RAID vs. Host Bus Adapters (HBAs)
ZFS wants direct control of the underlying storage that it is putting your data on. Nothing will make ZFS more unstable than something manipulating bits underneath ZFS. Therefore, connecting your drives to an HBA or directly to the ports on the motherboard is preferable to using a RAID controller; fortunately, HBAs are cheaper than RAID controllers to boot! If you must use a RAID controller, disable all write caching on it and disable all consistency checks. If the RAID controller has a passthrough or JBOD mode, use it. RAID controllers will complicate disk replacement and improperly configuring them can jeopardize the integrity of your volume (Using the write cache on a RAID controller is an almost sure-fire way to cause data loss with ZFS, to the tune of losing the entire pool).

From - http://www.freenas.org/whats-new/20...design-part-i-purpose-and-best-practices.html
 
Thanks guys!
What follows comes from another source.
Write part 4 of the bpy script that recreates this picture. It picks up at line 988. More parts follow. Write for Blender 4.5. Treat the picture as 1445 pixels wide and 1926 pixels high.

I'll definitely turn off the RAID card (and maybe that will fix the issues with the two drive slots not being seen....).
 
Spend the time on freenas as it is well worth it.
Use the software raid as it works well and you can report on it.
But, spend the time and read the manuals, get you sharing right and all will be great.
 
Not sure if it has been mentioned or answered already, but I personally just run a Ubuntu OS, and share my two separate RAID's as their own shared folders, and then not run a GUI on my server, and it handles everything with ease. I also use it for my teamspeak server and minecraft server with no performance issues. It has a FX 8150 and a cheap mobo for the core. As far as drives go, I'd say Western Digital for sure, probably reds. Anyone have an objections? I can't see why FreeNAS is needed, but I also don't know the needs..

https://help.ubuntu.com/community/H...rminal) - Uncomplicated, Simple and Brief Way!
 
... I personally just run a Ubuntu OS ... Anyone have an objections? I can't see why FreeNAS is needed, but I also don't know the needs..

No objections from me, Ubuntu should work fine. FreeNAS is not needed.

When looking at building a storage server or NAS, there is a common misunderstanding that what is needed is a “NAS operating system.”

A NAS OS is good for non-technical computer users - it lets them set up a file server with a minimum understanding of computing. For more experienced computer users a general purpose operating system (such as Ubuntu, Fedora, FreeBSD or even Windows) is much better.

This is a good recent article which compares the differences between a NAS OS and a general OS, for file serving.
http://www.smbitjournal.com/2015/07/the-jurassic-park-effect/
 
This is a good recent article

Really good writing. And, as one of the folks who has, as the author says [ lack of deep technical knowledge to build the systems ], I get his point completely. I'm not going to stop selling or recommending NAS devices where I think it is appropriate, but this give me a more complete understanding of what goes with that decision. Great read!
 
No objections from me, Ubuntu should work fine. FreeNAS is not needed.

I agree with you that file sharing can be done in a very easy fashion with Ubuntu (I run a Ubuntu FTP server and I share out one of the FTP folders on my network). I also use windows OSes for file sharing too.

My issue is performance. I plan on running VM's off this network share (too a point....). I'm building a server cluster, and this is going to be the central storage in case of an equipment failure, it will fail-over to the secondary server and the VM will continue to run with minimal downtime. However, my primary application of the cluster will be real-time migration though

While Ubuntu would work well for file sharing, FreeNAS (or a dedicated NAS OS) is better suited to high demand applications (in my opinion).

An example: Server #1 is running 6 VMs, each with a 30GB HDD. Server #1 has a RAID failure, and I need to reboot it (just as an example, I know RAID is hot-swap). I have the ability to move the VM's to server #2 in real time (yes, no interruption in operation) with my shared storage. However, I have 180GB of data to move (and I don't want to wait all day!). The performance gain from a dedicated NAS OS (with a lighter footprint) will be important.